You only need to look at European bank credit default swaps, essentially insurance against their collapse.  In some cases, the CDS on financial institutions is trading at higher levels than at the peak of the financial crisis in 2008 and for most banks they are continuing to widen. 
CDS is not an exact proxy for a bank's borrowing costs, but it is fair to assume the cost of funding is rising for many, indeed, Bank of Ireland, the only Irish bank not to be nationalised, returned to loss in the first half largely because of a sharp rise in its financing costs. 
This situation will only get worse if it is not addressed swiftly. 

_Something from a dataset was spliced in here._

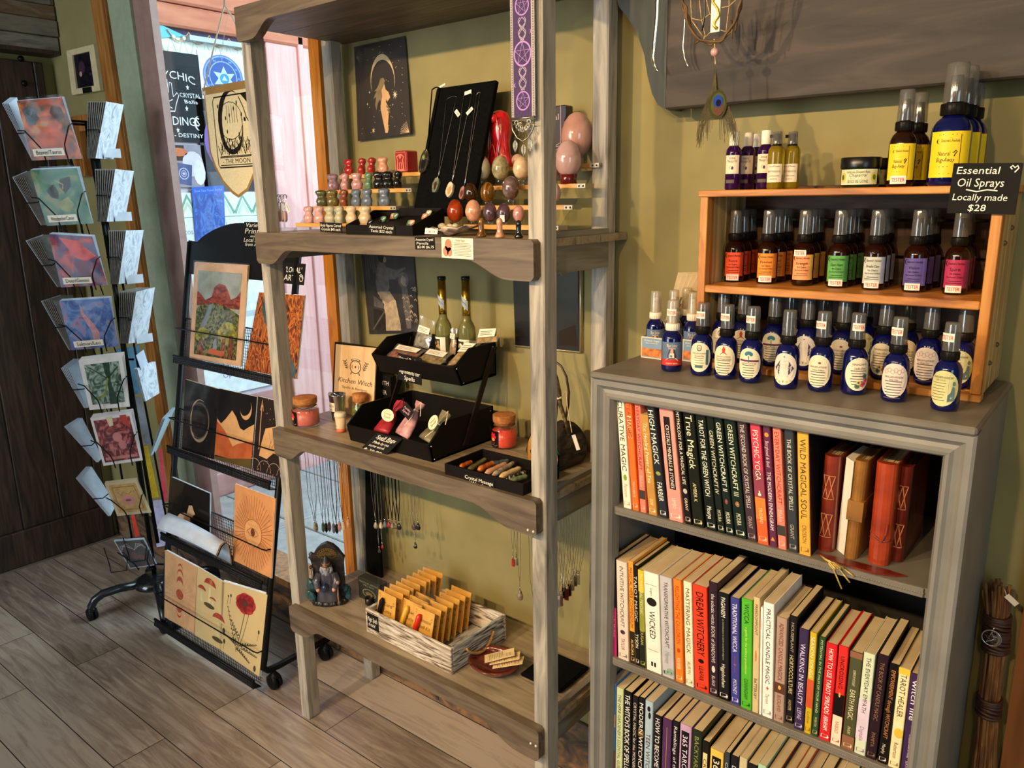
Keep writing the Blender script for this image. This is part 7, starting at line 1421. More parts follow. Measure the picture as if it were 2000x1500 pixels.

This is a point I have been making since before the start of the solvency crisis in 2007.
Already a host of peripheral eurozone savings banks have effectively become wards of the European Central Bank and more than 50pc of excess deposits within the currency union – a higher proportion than after Lehman Brothers collapsed – are being recycled daily to prop up weaker banks that have been shut out of the interbank market.
Banks do not lend to each other when they think that the counter-party is insolvent.  This is what froze the interbank market in 2008 and is forcing the ECB to act as an intermediary in 2011.

The only way to restore direct interbank lending is by disclosing each bank's current asset and liability-level data.  The bank that is lending money can and knows how to use this data to determine the price and amount of their exposure to any borrowing bank.
Like the sovereign debt crisis, of which it is an ancillary, the developing European banking crisis can only begin to be resolved if banks and regulators are upfront about the problems the sector faces and are prepared to take radical action to deal with them. 
Given the opacity that has shrouded the banking industry since before the crisis has been preserved by the regulators, requiring disclosure of the current asset and liability-level data would be a radical action.